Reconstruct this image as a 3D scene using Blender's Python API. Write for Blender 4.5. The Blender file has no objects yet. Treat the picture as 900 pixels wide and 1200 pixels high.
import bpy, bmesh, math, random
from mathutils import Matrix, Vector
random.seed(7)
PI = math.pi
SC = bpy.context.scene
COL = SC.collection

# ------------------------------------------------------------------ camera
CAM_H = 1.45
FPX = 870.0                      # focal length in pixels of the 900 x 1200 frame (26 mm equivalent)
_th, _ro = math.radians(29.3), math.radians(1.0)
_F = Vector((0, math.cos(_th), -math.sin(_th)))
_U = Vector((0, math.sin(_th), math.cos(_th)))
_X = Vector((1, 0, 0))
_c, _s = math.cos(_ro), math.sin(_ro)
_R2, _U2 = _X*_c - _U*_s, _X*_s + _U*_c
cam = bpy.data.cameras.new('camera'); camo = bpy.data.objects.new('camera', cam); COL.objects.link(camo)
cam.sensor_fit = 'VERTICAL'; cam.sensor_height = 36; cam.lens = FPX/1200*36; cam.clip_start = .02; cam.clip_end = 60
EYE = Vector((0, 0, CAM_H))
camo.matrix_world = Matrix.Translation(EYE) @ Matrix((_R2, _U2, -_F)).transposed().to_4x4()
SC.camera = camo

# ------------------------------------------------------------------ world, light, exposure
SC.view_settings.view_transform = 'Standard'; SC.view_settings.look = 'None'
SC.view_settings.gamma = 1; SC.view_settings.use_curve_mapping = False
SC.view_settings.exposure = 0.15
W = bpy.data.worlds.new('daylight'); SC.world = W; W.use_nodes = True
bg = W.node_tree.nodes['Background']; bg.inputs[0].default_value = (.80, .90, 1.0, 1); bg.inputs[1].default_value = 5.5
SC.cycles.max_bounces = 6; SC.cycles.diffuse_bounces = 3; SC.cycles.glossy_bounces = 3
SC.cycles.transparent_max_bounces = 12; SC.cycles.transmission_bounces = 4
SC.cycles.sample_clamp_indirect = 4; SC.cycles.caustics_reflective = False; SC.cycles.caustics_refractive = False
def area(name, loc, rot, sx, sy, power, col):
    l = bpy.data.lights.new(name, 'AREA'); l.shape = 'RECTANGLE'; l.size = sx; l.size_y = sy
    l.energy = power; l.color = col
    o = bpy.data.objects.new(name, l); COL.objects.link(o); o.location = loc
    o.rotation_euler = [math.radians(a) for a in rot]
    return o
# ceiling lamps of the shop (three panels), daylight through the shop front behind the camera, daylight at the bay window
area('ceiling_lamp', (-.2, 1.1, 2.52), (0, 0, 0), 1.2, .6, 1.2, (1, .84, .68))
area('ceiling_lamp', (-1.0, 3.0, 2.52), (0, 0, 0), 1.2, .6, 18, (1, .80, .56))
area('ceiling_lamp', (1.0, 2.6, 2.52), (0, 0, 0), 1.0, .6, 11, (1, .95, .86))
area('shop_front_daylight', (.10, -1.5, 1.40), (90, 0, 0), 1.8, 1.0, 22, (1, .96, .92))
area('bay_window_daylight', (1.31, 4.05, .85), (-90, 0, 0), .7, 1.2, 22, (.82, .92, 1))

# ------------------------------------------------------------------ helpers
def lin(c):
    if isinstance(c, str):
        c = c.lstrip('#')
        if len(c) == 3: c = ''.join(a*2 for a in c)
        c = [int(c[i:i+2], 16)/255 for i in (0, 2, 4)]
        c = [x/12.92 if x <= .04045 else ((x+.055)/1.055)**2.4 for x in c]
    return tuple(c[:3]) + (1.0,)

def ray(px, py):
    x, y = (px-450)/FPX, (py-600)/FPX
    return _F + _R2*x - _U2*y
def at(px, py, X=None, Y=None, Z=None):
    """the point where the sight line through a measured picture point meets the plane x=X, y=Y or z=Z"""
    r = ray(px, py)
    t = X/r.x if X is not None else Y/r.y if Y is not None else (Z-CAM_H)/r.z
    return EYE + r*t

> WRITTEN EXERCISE
Which lines hold the word "pixels"? Copy every one of them.

> SOLUTION TO THIS TASK
Reconstruct this image as a 3D scene using Blender's Python API. Write for Blender 4.5. The Blender file has no objects yet. Treat the picture as 900 pixels wide and 1200 pixels high.
FPX = 870.0                      # focal length in pixels of the 900 x 1200 frame (26 mm equivalent)